BP’s Coming Back and Going Deeper in the Gulf of Mexico — even before It’s Paid Trivial Fines for Its 2010 Deepwater Horizon Oil Disaster

© 2011 Peter Free

 

26 October 2011

 

 

Plutocracy in magnificent action, again — get this

 

We’re such a super country.  We run around in circles shouting passionately (every once in while) about corporate duplicity and egregious “slave”-holding— and then, a few days later, we forget what we upset about and hand over our wallets (again) to the plutocrats who run the country.

 

After the biggest oil spill ever — already proven to have been caused by corporate carelessness and government regulatory complicity — BP’s going back to the Gulf of Mexico with the United States Bureau of Safety and Environmental Enforcement’s blessing.

 

Note

 

The Bureau replaced the safety and enforcement components of the Minerals Management Service that had approved the Deepwater Horizon well.

 

Isn’t it convenient how “we” simply re-create an institution under another name and its culpability immediately disappears?

 

BP, arguably the most egregiously incompetent of the world’s major oil companies, is going to drill an even deeper well — having already demonstrated that it couldn’t cope with a blowout in the shallower Macondo well that created the Deepwater Horizon spill:

 

The permit awarded by the Bureau of Safety and Environmental Enforcement is for an exploratory well in the Keathley Canyon map area, located about 246 miles south of Lafayette, La.

 

The well would be in waters 6,034 feet deep, which is deeper than the company’s doomed 5,000-foot Macondo well that ruptured and sparked a fire on the Deepwater Horizon rig that killed 11 workers and led to the biggest spill in U.S. maritime history.

 

Rep.
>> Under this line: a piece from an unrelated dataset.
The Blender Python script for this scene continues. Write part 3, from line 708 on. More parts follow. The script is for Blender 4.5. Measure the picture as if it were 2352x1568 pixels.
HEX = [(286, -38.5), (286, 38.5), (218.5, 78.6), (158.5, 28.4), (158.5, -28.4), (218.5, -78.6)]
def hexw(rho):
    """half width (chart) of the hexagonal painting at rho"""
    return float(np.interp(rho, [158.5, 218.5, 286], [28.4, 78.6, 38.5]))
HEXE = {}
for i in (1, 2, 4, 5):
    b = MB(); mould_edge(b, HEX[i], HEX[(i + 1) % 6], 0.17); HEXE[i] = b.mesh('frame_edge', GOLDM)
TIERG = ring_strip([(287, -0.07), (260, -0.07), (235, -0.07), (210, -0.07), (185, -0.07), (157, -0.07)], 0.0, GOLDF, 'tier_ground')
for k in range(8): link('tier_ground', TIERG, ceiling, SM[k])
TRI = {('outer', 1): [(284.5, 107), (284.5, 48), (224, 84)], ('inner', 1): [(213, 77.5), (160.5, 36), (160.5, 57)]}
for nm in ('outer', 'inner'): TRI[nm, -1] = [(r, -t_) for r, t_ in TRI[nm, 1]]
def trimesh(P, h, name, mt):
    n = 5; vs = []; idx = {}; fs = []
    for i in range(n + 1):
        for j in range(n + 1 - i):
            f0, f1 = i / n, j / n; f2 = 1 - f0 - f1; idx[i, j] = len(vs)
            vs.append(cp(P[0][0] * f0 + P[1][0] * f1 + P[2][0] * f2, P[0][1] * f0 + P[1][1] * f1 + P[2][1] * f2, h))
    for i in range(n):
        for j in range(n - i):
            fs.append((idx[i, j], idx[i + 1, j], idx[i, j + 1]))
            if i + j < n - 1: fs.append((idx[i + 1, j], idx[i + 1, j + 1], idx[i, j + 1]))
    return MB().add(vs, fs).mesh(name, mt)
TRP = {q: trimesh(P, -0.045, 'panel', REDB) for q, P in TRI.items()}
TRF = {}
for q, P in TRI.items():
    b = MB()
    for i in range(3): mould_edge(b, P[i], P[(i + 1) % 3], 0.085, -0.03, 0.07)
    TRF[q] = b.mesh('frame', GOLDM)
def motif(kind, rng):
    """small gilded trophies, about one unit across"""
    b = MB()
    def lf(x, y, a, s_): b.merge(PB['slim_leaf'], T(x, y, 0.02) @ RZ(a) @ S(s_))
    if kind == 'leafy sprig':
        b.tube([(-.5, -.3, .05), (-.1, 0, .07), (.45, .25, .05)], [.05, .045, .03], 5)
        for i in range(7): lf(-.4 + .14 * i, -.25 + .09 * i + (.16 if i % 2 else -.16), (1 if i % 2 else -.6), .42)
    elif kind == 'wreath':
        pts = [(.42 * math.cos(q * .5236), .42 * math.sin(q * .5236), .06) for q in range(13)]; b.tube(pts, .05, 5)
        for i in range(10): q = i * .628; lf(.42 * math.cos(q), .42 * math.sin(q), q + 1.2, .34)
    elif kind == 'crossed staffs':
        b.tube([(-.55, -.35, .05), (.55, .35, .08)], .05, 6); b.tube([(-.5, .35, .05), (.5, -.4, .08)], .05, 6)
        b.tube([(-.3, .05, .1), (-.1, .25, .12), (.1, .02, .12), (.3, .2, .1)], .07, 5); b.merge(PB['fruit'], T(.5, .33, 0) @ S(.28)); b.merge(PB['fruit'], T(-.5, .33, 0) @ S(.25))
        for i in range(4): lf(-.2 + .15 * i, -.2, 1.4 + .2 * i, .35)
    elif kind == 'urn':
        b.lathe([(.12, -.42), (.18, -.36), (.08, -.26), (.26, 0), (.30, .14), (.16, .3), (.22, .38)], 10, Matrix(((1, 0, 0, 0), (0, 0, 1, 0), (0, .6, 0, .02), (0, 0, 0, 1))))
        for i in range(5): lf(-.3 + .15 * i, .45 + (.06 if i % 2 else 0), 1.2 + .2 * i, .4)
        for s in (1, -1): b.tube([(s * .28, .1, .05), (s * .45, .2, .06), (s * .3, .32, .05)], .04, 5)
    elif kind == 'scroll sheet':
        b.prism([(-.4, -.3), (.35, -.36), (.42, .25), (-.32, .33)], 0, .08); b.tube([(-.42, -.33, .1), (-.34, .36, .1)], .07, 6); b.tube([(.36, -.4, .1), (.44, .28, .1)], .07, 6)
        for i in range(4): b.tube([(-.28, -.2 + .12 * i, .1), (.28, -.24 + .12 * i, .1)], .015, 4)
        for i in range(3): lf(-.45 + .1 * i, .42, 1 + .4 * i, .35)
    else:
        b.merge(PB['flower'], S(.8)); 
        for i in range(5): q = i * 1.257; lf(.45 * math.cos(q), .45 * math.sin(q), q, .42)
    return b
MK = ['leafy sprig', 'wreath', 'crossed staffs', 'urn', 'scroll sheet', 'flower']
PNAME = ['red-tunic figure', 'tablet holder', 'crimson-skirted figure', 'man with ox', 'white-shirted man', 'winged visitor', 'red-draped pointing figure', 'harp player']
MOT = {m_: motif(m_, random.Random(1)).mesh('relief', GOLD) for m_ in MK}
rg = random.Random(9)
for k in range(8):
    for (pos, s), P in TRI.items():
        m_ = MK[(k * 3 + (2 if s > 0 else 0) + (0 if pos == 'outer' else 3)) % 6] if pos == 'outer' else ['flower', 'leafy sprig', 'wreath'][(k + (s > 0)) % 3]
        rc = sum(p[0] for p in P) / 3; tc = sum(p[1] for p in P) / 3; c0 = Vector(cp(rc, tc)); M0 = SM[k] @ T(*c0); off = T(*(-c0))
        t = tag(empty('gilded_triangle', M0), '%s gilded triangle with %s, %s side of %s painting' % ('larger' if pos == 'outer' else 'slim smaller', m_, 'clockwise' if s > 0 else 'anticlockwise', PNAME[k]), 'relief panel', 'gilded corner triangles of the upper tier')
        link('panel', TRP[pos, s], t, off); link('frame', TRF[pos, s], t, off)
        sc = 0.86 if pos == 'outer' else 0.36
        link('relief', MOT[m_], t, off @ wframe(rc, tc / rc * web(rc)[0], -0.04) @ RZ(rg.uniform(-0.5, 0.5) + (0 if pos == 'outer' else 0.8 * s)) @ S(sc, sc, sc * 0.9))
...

Ed Markey (D-Mass.) blasted the decision to issue the permit before BP paid fines stemming from last year’s spill.

 

“The fact that BP is getting a permit to drill without yet paying a single cent in fines is a disappointment, and does not serve as an effective lesson of deterrence for oil and gas companies.”

 

© 2011 Darren Goode, BP gets new Gulf drilling permit, Politico (26 October 2011)

 

 

Want a glimpse of the anti-regulatory mentality behind this gem of a government decision?

 

Catch this sequence of recent events:

 

On 12 October, BSEE [Bureau of Safety and Environmental Enforcement] issued an initial round of 15 violation notices to BP and contractors Transocean and Halliburton in the wake of Macondo, which sparked the largest offshore oil spill in US history.

 

BSEE director Michael Bromwich on 13 October said the US will allow BP to bid for acreage in the 14 December lease sale for the western Gulf despite efforts on Capitol Hill to try to penalize the company for Macondo.

 

“The question is, do you administer the administrative death penalty based on one incident?” Bromwich said.

 

“We've concluded, I've concluded, that that is not appropriate for these circumstances.”

 

© 2011 US approves BP exploration plan for deepwater Gulf, ArgusMedia (21 October 2011)

 

 

The moral? — Integrity in government matters

 

With plutocratic-toadies regularly voted into office (including President Obama), who among the rabble that comprises the rest of us needs enemies?